Skip the pictures. Set down, word for word, the lines from the start of the material up to and including the line with "mb.build('brass_frame',c2)".

*Data excerpt*
******************************

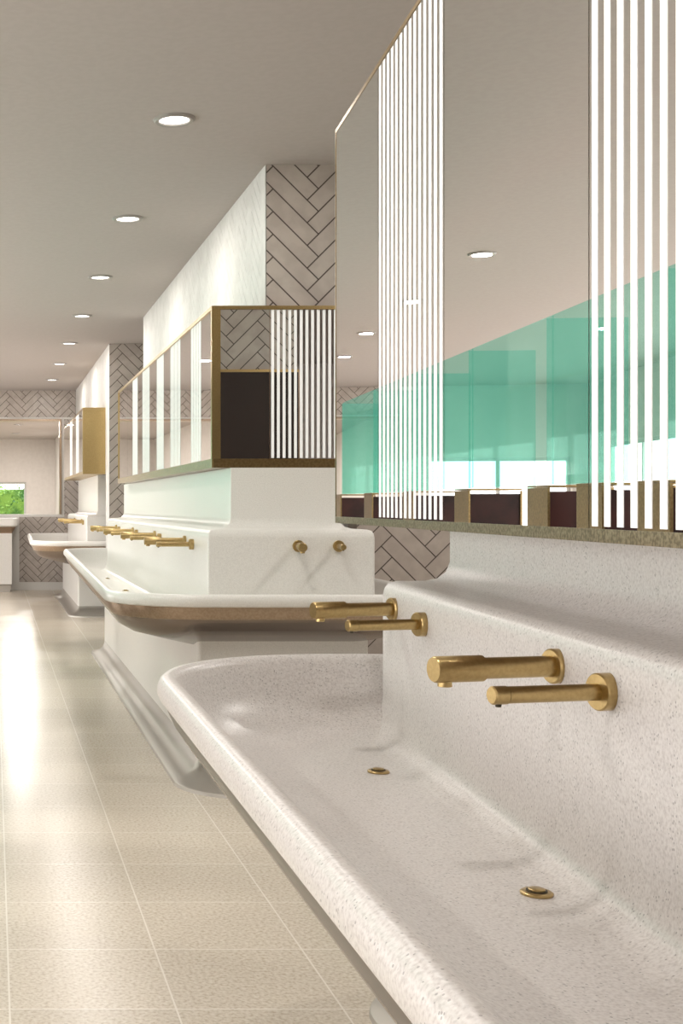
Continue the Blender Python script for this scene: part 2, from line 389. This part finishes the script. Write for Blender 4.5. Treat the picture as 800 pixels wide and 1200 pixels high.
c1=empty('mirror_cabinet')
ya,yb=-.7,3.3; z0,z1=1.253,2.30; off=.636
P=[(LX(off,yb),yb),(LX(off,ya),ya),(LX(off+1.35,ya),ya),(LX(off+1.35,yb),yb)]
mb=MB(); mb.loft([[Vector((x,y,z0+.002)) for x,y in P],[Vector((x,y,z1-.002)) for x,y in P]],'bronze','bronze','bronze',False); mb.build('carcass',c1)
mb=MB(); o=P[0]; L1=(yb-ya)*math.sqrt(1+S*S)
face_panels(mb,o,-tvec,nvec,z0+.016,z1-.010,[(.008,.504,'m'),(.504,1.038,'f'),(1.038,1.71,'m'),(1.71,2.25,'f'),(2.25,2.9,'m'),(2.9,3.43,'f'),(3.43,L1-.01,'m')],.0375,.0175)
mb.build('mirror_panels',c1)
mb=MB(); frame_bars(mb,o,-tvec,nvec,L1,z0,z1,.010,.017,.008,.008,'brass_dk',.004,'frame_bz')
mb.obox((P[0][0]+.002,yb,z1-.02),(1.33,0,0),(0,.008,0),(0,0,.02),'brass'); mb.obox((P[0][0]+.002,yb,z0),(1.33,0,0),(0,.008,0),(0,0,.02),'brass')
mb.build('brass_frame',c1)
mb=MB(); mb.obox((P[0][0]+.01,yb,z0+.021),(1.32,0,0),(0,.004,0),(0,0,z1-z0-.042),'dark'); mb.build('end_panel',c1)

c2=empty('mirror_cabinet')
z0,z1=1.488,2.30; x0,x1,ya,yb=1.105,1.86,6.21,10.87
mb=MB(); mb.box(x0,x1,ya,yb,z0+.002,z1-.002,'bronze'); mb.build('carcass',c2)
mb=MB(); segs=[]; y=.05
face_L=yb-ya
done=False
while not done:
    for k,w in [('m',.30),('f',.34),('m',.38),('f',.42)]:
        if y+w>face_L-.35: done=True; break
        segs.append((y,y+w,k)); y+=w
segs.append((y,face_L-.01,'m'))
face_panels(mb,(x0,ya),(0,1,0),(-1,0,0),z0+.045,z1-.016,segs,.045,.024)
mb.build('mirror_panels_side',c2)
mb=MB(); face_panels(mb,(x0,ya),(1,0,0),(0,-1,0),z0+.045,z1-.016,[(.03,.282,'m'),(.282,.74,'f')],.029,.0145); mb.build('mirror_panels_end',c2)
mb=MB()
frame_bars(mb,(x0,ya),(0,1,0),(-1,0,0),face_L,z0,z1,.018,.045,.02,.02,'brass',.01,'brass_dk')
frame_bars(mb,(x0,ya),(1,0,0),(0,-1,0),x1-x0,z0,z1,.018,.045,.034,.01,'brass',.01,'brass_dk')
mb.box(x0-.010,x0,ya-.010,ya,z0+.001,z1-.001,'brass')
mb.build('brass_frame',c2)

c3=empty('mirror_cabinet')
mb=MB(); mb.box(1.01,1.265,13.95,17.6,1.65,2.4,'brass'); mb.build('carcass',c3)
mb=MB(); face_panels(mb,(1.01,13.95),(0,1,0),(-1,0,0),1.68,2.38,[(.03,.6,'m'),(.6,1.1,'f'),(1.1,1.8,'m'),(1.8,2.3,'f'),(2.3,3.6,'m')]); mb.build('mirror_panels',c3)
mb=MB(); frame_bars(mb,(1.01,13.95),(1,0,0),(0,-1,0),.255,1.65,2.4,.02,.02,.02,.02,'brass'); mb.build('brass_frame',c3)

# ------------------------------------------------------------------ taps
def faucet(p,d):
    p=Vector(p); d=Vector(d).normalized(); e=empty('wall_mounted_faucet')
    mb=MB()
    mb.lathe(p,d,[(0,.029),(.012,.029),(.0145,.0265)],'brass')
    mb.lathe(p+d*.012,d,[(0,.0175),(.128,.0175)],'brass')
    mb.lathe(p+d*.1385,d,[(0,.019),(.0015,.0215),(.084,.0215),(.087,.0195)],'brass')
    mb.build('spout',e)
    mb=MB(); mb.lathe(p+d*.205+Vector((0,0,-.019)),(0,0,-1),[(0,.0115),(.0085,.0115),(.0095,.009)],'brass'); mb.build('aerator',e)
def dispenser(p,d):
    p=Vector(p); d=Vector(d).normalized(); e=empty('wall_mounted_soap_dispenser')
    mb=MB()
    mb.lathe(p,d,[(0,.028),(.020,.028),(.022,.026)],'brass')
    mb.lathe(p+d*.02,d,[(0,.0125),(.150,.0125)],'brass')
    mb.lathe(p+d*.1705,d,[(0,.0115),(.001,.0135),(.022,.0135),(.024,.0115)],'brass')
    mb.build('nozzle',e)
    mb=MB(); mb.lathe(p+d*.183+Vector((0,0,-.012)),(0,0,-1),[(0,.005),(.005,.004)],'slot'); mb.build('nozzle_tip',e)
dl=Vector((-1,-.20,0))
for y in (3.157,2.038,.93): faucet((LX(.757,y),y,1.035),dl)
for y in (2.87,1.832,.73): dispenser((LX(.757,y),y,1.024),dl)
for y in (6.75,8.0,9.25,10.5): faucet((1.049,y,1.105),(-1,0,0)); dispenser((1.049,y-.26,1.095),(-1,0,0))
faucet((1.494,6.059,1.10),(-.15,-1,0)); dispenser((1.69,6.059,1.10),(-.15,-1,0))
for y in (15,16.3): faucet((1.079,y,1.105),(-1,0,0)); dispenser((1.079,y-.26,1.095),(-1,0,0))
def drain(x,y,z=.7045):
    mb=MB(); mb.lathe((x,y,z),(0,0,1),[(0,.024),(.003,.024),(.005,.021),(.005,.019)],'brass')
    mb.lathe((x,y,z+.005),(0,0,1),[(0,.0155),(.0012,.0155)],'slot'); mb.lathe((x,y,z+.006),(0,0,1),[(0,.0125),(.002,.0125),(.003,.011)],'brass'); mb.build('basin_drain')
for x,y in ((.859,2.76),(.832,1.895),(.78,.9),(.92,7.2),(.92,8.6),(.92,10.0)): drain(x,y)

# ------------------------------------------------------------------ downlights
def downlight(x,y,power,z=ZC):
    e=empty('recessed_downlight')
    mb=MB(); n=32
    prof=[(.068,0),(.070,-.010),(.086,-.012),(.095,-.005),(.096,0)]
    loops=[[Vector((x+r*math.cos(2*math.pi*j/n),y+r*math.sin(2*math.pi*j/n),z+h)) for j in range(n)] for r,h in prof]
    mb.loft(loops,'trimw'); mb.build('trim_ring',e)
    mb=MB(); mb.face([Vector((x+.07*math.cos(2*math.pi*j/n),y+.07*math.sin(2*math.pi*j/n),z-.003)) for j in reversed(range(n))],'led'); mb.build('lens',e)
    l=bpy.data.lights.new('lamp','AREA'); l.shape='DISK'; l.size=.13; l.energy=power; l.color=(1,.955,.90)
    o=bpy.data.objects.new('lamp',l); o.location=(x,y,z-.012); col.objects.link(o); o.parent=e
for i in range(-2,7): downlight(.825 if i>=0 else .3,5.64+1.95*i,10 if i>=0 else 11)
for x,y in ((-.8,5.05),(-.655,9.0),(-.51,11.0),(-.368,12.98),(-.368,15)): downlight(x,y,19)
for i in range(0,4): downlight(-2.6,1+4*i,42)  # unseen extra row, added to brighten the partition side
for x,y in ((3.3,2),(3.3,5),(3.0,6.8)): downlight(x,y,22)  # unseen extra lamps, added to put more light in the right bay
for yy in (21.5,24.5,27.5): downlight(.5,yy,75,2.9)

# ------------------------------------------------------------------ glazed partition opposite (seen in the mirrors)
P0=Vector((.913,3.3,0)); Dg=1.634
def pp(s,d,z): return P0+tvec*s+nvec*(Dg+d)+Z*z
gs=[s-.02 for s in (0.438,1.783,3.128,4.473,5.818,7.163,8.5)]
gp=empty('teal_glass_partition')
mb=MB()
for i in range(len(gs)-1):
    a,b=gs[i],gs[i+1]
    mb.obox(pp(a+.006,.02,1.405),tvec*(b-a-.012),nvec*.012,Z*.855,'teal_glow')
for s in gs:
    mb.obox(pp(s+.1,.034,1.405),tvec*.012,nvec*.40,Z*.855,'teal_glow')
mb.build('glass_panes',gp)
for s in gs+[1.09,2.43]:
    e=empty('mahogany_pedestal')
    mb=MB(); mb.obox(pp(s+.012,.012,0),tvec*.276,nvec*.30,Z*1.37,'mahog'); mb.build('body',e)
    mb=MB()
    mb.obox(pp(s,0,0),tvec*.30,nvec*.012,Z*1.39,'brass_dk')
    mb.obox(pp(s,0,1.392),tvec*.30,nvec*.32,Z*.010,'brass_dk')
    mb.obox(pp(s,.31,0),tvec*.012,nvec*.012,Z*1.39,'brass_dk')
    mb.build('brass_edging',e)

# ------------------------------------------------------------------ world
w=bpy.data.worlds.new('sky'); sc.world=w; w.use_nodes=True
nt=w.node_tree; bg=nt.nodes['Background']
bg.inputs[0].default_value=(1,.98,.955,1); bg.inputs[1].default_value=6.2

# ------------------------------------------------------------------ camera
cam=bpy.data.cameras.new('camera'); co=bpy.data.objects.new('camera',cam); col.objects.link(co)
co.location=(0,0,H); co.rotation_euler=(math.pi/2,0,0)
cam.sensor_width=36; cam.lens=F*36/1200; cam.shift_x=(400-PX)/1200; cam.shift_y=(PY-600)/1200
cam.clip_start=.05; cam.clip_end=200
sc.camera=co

******************************

*Written answer*
Continue the Blender Python script for this scene: part 2, from line 389. This part finishes the script. Write for Blender 4.5. Treat the picture as 800 pixels wide and 1200 pixels high.
c1=empty('mirror_cabinet')
ya,yb=-.7,3.3; z0,z1=1.253,2.30; off=.636
P=[(LX(off,yb),yb),(LX(off,ya),ya),(LX(off+1.35,ya),ya),(LX(off+1.35,yb),yb)]
mb=MB(); mb.loft([[Vector((x,y,z0+.002)) for x,y in P],[Vector((x,y,z1-.002)) for x,y in P]],'bronze','bronze','bronze',False); mb.build('carcass',c1)
mb=MB(); o=P[0]; L1=(yb-ya)*math.sqrt(1+S*S)
face_panels(mb,o,-tvec,nvec,z0+.016,z1-.010,[(.008,.504,'m'),(.504,1.038,'f'),(1.038,1.71,'m'),(1.71,2.25,'f'),(2.25,2.9,'m'),(2.9,3.43,'f'),(3.43,L1-.01,'m')],.0375,.0175)
mb.build('mirror_panels',c1)
mb=MB(); frame_bars(mb,o,-tvec,nvec,L1,z0,z1,.010,.017,.008,.008,'brass_dk',.004,'frame_bz')
mb.obox((P[0][0]+.002,yb,z1-.02),(1.33,0,0),(0,.008,0),(0,0,.02),'brass'); mb.obox((P[0][0]+.002,yb,z0),(1.33,0,0),(0,.008,0),(0,0,.02),'brass')
mb.build('brass_frame',c1)
mb=MB(); mb.obox((P[0][0]+.01,yb,z0+.021),(1.32,0,0),(0,.004,0),(0,0,z1-z0-.042),'dark'); mb.build('end_panel',c1)

c2=empty('mirror_cabinet')
z0,z1=1.488,2.30; x0,x1,ya,yb=1.105,1.86,6.21,10.87
mb=MB(); mb.box(x0,x1,ya,yb,z0+.002,z1-.002,'bronze'); mb.build('carcass',c2)
mb=MB(); segs=[]; y=.05
face_L=yb-ya
done=False
while not done:
    for k,w in [('m',.30),('f',.34),('m',.38),('f',.42)]:
        if y+w>face_L-.35: done=True; break
        segs.append((y,y+w,k)); y+=w
segs.append((y,face_L-.01,'m'))
face_panels(mb,(x0,ya),(0,1,0),(-1,0,0),z0+.045,z1-.016,segs,.045,.024)
mb.build('mirror_panels_side',c2)
mb=MB(); face_panels(mb,(x0,ya),(1,0,0),(0,-1,0),z0+.045,z1-.016,[(.03,.282,'m'),(.282,.74,'f')],.029,.0145); mb.build('mirror_panels_end',c2)
mb=MB()
frame_bars(mb,(x0,ya),(0,1,0),(-1,0,0),face_L,z0,z1,.018,.045,.02,.02,'brass',.01,'brass_dk')
frame_bars(mb,(x0,ya),(1,0,0),(0,-1,0),x1-x0,z0,z1,.018,.045,.034,.01,'brass',.01,'brass_dk')
mb.box(x0-.010,x0,ya-.010,ya,z0+.001,z1-.001,'brass')
mb.build('brass_frame',c2)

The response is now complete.